Data for this exercise:
====================
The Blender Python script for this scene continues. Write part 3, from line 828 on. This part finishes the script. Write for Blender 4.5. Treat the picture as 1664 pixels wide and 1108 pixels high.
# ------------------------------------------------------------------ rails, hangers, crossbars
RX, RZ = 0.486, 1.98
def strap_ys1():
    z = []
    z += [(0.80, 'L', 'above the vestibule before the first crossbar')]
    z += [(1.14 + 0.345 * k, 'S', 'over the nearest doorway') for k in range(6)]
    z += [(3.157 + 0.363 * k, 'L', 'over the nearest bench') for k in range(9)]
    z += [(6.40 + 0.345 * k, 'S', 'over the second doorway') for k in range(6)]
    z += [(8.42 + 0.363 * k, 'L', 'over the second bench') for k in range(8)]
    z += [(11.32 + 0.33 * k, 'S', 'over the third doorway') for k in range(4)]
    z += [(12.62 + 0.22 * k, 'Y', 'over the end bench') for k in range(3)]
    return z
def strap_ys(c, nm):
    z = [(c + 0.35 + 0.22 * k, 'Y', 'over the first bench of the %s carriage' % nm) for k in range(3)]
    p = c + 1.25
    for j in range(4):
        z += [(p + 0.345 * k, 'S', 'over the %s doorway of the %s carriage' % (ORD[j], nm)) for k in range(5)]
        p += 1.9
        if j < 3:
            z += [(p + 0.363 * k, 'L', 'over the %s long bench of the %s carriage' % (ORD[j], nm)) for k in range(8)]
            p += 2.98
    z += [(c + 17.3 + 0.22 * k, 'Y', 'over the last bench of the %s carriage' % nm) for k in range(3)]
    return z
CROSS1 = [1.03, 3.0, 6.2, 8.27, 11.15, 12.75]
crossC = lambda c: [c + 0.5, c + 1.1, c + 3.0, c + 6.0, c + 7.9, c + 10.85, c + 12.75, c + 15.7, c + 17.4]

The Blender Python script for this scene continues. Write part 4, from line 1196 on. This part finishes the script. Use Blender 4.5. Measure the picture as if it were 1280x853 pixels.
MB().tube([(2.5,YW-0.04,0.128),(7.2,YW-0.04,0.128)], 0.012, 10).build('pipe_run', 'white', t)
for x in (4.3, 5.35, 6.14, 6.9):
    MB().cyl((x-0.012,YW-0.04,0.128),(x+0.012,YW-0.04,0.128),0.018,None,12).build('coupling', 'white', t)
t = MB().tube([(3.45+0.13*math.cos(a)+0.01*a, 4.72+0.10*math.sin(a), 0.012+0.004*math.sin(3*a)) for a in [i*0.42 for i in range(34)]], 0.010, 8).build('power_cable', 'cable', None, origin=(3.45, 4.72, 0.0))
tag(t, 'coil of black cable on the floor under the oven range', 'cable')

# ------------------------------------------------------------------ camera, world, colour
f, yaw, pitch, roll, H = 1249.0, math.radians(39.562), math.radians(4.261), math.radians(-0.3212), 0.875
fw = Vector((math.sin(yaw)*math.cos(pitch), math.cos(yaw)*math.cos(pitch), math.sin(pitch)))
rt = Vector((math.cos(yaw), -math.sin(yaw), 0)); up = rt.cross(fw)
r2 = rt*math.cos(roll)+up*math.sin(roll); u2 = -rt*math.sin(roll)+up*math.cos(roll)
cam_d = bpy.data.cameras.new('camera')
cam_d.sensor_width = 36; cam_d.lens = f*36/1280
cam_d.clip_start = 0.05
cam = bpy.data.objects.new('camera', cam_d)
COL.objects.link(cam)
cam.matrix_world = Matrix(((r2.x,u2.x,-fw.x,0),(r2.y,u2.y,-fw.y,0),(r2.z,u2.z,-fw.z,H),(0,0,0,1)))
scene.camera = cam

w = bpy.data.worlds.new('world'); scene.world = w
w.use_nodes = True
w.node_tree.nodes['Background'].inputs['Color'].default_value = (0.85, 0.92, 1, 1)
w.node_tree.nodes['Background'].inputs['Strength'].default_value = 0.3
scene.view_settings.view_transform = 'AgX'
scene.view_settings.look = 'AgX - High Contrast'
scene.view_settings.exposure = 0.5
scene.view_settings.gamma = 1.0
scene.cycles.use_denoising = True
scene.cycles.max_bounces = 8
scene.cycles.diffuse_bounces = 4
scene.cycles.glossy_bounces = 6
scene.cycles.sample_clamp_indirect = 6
====================
Read through the lines above and collect those that contain the string "finishes".

Answer below:
The Blender Python script for this scene continues. Write part 3, from line 828 on. This part finishes the script. Write for Blender 4.5. Treat the picture as 1664 pixels wide and 1108 pixels high.
The Blender Python script for this scene continues. Write part 4, from line 1196 on. This part finishes the script. Use Blender 4.5. Measure the picture as if it were 1280x853 pixels.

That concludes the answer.